Rafael M. Martos | Sábado 07 de marzo de 2020
Es muy posible que mi biblioteca no sea representativa de nada, pero por mera curiosidad he dedicado una tarde a revisar los autores de los alrededor de 700 ejemplares que tengo, y me he llevado la sorpresa de que no llegan a una docena los escritos por mujeres.
Estaba convencido de que -aunque confieso que no los he leído todos- la mayoría tenían firma masculina, pero no hasta el extremo que he podido comprobar. Y es que en una colección de cien volúmenes que pretendían reunir la “Historia Universal de la Literatura” allá por los años ochenta, que es cuando mi padre la adquirió, solo encuentro a Virginia Wolf, Colette, y poco más… un dos, quizá un cuatro por ciento ¡de toda la historia universal de la literatura!
Ahora miro el último boletín que me remite Círculo Rojo, la gran empresa –almeriense- de autoedición –dato muy importante- y observo que en el de ese mes, alrededor de la mitad –no los he contado- tienen autoras. Es decir, que hay mujeres que escriben, pero obviamente se ven abocadas a pagarse la edición de sus libros porque las editoriales convencionales no cuentan con ellas, y eso supone también que la promoción y distribución es mucho menos efectiva.
Si intento hacer memoria de mi época escolar, apenas puedo recordar un par de nombres de escritoras que estudiara en el colegio o el instituto, y puedo confirmar que ni uno solo de los libros de texto o consulta que utilicé en la carrera tenía un solo nombre femenino en los créditos académicos.
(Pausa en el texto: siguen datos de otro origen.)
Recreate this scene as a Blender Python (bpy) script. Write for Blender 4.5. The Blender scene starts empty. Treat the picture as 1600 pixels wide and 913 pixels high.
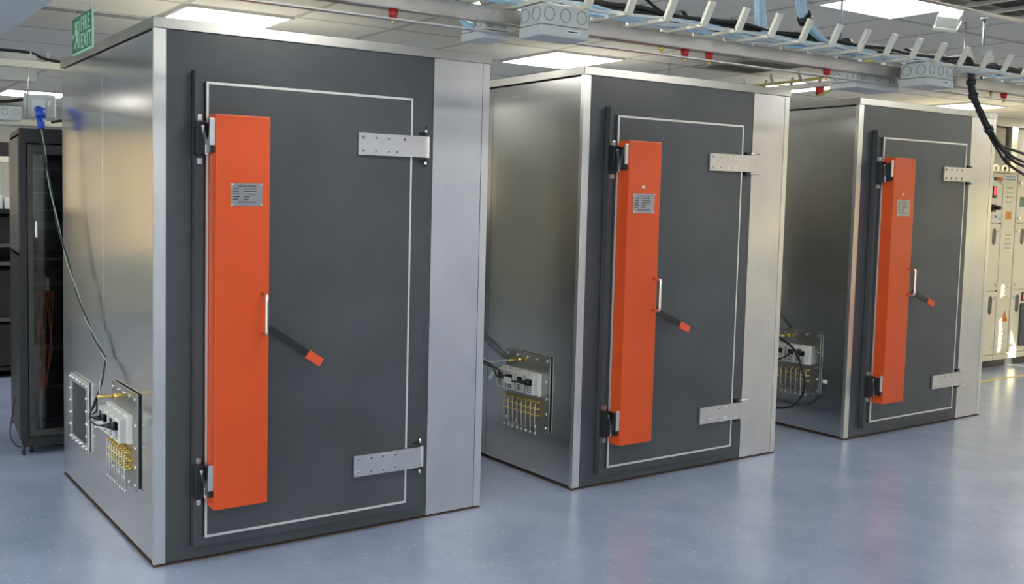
import bpy, bmesh, math, random
from mathutils import Vector, Matrix
random.seed(7)
SC = bpy.context.scene
COL = SC.collection

# ---------------------------------------------------------------- camera
cam_d = bpy.data.cameras.new('camera'); cam = bpy.data.objects.new('camera', cam_d); COL.objects.link(cam)
CR = Vector((0.85094, -0.52496, 0.01766)); CU = Vector((0.02158, 0.06853, 0.99742)); CF = Vector((0.52482, 0.84836, -0.06964))
m = Matrix.Identity(4)
for i in range(3):
    m[i][0] = CR[i]; m[i][1] = CU[i]; m[i][2] = -CF[i]
m.translation = Vector((-1.3199, -4.1228, 1.6413))
cam.matrix_world = m
cam_d.sensor_width = 36; cam_d.lens = 1523.5 / 1600 * 36
cam_d.shift_x = 180.56 / 1600; cam_d.shift_y = -38.08 / 1600
cam_d.clip_start = 0.02; cam_d.clip_end = 200
SC.camera = cam

# ---------------------------------------------------------------- light and exposure
vs = SC.view_settings
vs.view_transform = 'Standard'; vs.look = 'None'; vs.gamma = 1.0; vs.use_curve_mapping = False
vs.exposure = 0.66
PANEL = 9.5            # emission of the ceiling panels
w = bpy.data.worlds.new('sky'); SC.world = w; w.use_nodes = True
w.node_tree.nodes['Background'].inputs[0].default_value = (0.86, 0.92, 1.0, 1)
w.node_tree.nodes['Background'].inputs[1].default_value = 3.0
sd = bpy.data.lights.new('sun', 'SUN'); sd.energy = 20; sd.angle = math.radians(0.25); sd.color = (1, .88, .62)
sun = bpy.data.objects.new('sun', sd); COL.objects.link(sun)
SUN = Vector((-.55, .80, -.20)).normalized()
sun.rotation_euler = SUN.to_track_quat('-Z', 'Y').to_euler(); sun.location = (14, -8, 6)

# ---------------------------------------------------------------- materials
MATS = {}
def mat(name, col, rough=.5, metal=0., emis=None, es=0., spec=.5, coat=0., bump=None, var=None, rvar=None, alpha=None, aniso=0.):
    if name in MATS: return MATS[name]
    M = bpy.data.materials.new(name); M.use_nodes = True; nt = M.node_tree; b = nt.nodes['Principled BSDF']
    b.inputs['Base Color'].default_value = (*col, 1); b.inputs['Roughness'].default_value = rough
    b.inputs['Metallic'].default_value = metal; b.inputs['Specular IOR Level'].default_value = spec
    b.inputs['Coat Weight'].default_value = coat
    b.inputs['Anisotropic'].default_value = aniso
    if emis: b.inputs['Emission Color'].default_value = (*emis, 1); b.inputs['Emission Strength'].default_value = es
    if alpha is not None: b.inputs['Alpha'].default_value = alpha
    tc = nt.nodes.new('ShaderNodeTexCoord')
    def noise(scale, detail=3, stretch=None):
        n = nt.nodes.new('ShaderNodeTexNoise'); n.inputs['Scale'].default_value = scale; n.inputs['Detail'].default_value = detail
        if stretch:
            mp = nt.nodes.new('ShaderNodeMapping'); mp.inputs['Scale'].default_value = stretch
            nt.links.new(tc.outputs['Object'], mp.inputs[0]); nt.links.new(mp.outputs[0], n.inputs[0])
        else: nt.links.new(tc.outputs['Object'], n.inputs[0])
        return n
    if var:   # (scale, amount, stretch)
        n = noise(var[0], 4, var[2] if len(var) > 2 else None); r = nt.nodes.new('ShaderNodeMapRange')
        r.inputs['From Min'].default_value = .3; r.inputs['From Max'].default_value = .7
        r.inputs['To Min'].default_value = 1 - var[1]; r.inputs['To Max'].default_value = 1 + var[1]
        nt.links.new(n.outputs[0], r.inputs[0])
        mx = nt.nodes.new('ShaderNodeVectorMath'); mx.operation = 'SCALE'; mx.inputs[0].default_value = col
        nt.links.new(r.outputs[0], mx.inputs['Scale']); nt.links.new(mx.outputs[0], b.inputs['Base Color'])
    if rvar:  # (scale, lo, hi, stretch)
        n = noise(rvar[0], 4, rvar[3] if len(rvar) > 3 else None); r = nt.nodes.new('ShaderNodeMapRange')
        r.inputs['From Min'].default_value = .3; r.inputs['From Max'].default_value = .7
        r.inputs['To Min'].default_value = rvar[1]; r.inputs['To Max'].default_value = rvar[2]
        nt.links.new(n.outputs[0], r.inputs[0]); nt.links.new(r.outputs[0], b.inputs['Roughness'])
    if bump:  # (scale, strength, distance, stretch)
        n = noise(bump[0], 5, bump[3] if len(bump) > 3 else None); bp = nt.nodes.new('ShaderNodeBump')
        bp.inputs['Strength'].default_value = bump[1]; bp.inputs['Distance'].default_value = bump[2]
        nt.links.new(n.outputs[0], bp.inputs['Height']); nt.links.new(bp.outputs[0], b.inputs['Normal'])
    MATS[name] = M
    return M

galv = mat('galvanised_sheet', (.62, .63, .62), .2, 1, rvar=(1.2, .15, .21), var=(1.2, .05), bump=(1.3, .10, .006, (1, 1, .6)))
galv_trim = mat('galvanised_trim', (.74, .75, .73), .32, 1, var=(2, .03), rvar=(2, .28, .36))
galv_plate = mat('galvanised_plate', (.46, .45, .42), .3, 1, var=(4, .12))
galv_cap = mat('galvanised_cap', (.50, .50, .48), .36, 1, var=(2.5, .10), rvar=(3, .30, .44))
galv_front = mat('galvanised_front_sheet', (.66, .66, .67), .33, 1, var=(2.5, .09), rvar=(3, .26, .42))
charcoal = mat('charcoal_paint', (.057, .064, .072), .38, 0, var=(2.6, .16), rvar=(2, .33, .46), bump=(260, .12, .0008))
matt_dark = mat('dark_matt', (.02, .018, .016), .8)
sealant = mat('brown_sealant', (.10, .055, .035), .8)
orange = mat('orange_paint', (.63, .074, .009), .40, 0, var=(3, .04))
grip_red = mat('orange_grip', (.72, .085, .03), .45)
black = mat('black_plastic', (.012, .012, .013), .4)
blackm = mat('black_steel', (.02, .021, .024), .35, .3)
steel = mat('brushed_steel', (.66, .65, .64), .36, 1, var=(30, .05, (1, 1, 8)))
chrome = mat('polished_steel', (.82, .82, .82), .12, 1)
silver_trim = mat('pale_edge_trim', (.74, .73, .71), .35, .6)
brass = mat('brass', (.74, .56, .16), .34, 1)
plate_m = mat('nameplate_steel', (.42, .41, .38), .18, 1)
ink = mat('dark_ink', (.02, .02, .02), .6)
white_pl = mat('white_plastic', (.66, .67, .66), .45)
box_pl = mat('grey_box_plastic', (.52, .54, .51), .5)
box_ring = mat('grey_box_recess', (.30, .32, .30), .6)
mesh_dark = mat('honeycomb_mesh', (.06, .065, .075), .5, .5, bump=(300, .5, .002))
blue_plug = mat('blue_plug', (.02, .07, .48), .35)
cable_blk = mat('black_cable', (.013, .013, .014), .5)
cable_grn = mat('green_cable', (.34, .46, .38), .5)
cable_blu = mat('pale_blue_cable', (.42, .62, .76), .5)
cable_wht = mat('white_cable', (.62, .66, .66), .5)
cable_org = mat('orange_fibre_cable', (.75, .13, .05), .5)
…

A día de hoy puedo confirmar que esto sigue siendo exactamente igual, y ya ha llovido desde entonces (incluso en Almería).
Es por esto, que cuando desde algunos partidos políticos –o personas concretas- se da por amortizada la lucha por la igualdad entre hombres y mujeres, no cabe menos no tomarles en serio, porque demuestran no saber de qué están hablando.
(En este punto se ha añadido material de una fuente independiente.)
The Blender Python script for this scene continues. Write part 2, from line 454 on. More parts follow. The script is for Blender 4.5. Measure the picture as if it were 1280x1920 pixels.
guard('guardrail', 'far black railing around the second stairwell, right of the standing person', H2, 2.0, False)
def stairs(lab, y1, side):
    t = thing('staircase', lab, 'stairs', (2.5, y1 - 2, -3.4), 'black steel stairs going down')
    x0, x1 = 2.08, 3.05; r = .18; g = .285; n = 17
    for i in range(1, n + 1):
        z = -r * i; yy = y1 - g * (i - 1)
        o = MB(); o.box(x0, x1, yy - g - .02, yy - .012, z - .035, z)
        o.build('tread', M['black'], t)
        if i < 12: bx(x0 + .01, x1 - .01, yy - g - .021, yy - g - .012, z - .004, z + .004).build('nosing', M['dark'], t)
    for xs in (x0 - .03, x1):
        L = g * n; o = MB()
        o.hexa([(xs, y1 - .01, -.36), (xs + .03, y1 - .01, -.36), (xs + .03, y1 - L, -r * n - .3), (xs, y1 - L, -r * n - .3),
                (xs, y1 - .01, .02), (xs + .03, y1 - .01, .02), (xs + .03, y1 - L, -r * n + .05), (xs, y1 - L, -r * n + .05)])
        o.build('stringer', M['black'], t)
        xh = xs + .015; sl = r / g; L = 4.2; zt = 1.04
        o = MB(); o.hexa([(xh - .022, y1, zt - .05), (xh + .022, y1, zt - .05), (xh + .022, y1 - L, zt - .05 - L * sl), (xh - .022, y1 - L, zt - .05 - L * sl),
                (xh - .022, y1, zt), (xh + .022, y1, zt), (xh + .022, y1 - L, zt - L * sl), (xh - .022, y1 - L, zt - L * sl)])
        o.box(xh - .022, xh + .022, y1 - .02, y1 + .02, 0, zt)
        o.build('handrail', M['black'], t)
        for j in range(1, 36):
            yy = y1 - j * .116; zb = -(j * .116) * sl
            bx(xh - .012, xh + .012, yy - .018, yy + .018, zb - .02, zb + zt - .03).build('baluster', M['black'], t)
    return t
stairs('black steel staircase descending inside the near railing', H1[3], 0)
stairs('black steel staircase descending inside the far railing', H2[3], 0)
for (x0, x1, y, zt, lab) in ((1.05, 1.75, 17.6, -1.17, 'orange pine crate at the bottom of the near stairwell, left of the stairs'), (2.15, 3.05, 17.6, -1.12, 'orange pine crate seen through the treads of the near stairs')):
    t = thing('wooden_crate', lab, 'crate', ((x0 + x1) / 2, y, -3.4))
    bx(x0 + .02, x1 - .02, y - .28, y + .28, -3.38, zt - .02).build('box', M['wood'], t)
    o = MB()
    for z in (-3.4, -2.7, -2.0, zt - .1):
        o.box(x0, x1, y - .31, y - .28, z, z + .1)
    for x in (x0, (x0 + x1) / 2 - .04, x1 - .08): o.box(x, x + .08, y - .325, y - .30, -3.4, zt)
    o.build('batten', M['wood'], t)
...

No cabe en una mente racional, que siendo la mitad de la población mundial más o menos, ellas solo haya un 5% de mujeres presidiendo gobernando, o que de las 17 autonomías menos de media docena tenga mujeres al frente, o que ninguno de los grandes clubes de fútbol tenga presidenta, o que la patronal y los sindicatos en ámbito estatal sean dirigidos por féminas… o que de todos los periódicos que se editan en papel solo uno de ellos tenga directora… o podríamos mirar cuantas rectoras hay…
Podríamos seguir con ejemplos hasta aburrir, porque la situación se reproduce allá donde se mire, y muestra a las claras que la igualdad a día de hoy no existe, porque a las mujeres les cuesta mucho más llegar arriba, a puestos de dirección y responsabilidad, aunque estén igualmente cualificadas que un hombre. Esto es incuestionable… porque cuestionarlo supone pensar que la inmensa mayoría de las mujeres son menos capaces que los hombres, y por eso nosotros llegamos donde ellas no pueden. Creer esto es, sencillamente, machismo, y hay mucho.
Pero la igualdad no se puede imponer por decreto, como suele defender la izquierda, marcando cuantas mujeres debe haber en un consejo de administración, o en determinados puestos de la administración pública, sino fomentando las condiciones objetivas para que el cambio se siga produciendo.
Es verdad que las cuotas en ciertos ámbitos han venido ayudando a fomentar la igualdad, pero no son la panacea, porque como se desprende de los datos anteriores, en los niveles superiores la descompensación sigue siendo brutal.
La base es la educación en igualdad, y la generación de leyes que rompan con el techo de cristal femenino mediante normativa que no haga de la condición femenina un lastre para el mundo laboral, social, político, económico… Es decir, no se trata de obligar a que el 30 o el 40 por ciento de un consejo de administración sea femenino, sino de legislar para que las mujeres puedan llegar hasta esos puestos por sí mismas, como lo haría un hombre.
Mi biblioteca me ha enseñado que aún queda mucha tarea por delante, que aún es necesario el feminismo activo y activista, y que perderse en inventar “palabros” y conceptos no es la manera de luchar y sí de hacer el ridículo y mostrar la propia ignorancia. Que si a ningún hombre ofende quedar incluido cuando se habla de “la gente”, de “las personas”, de “la humanidad” o si se menciona a “las señorías” de un parlamento, tampoco debería ofender a las mujeres cuando se las incluye en “todos” o en “humanos”, y si no entendería ser llamado “periodisto” tampoco entendería que hablara una “portavoza”.
Mi biblioteca también me ha enseñado esto último. Seguro que tengo que seguir aprendiendo en este 8M que debe seguir siendo de lucha.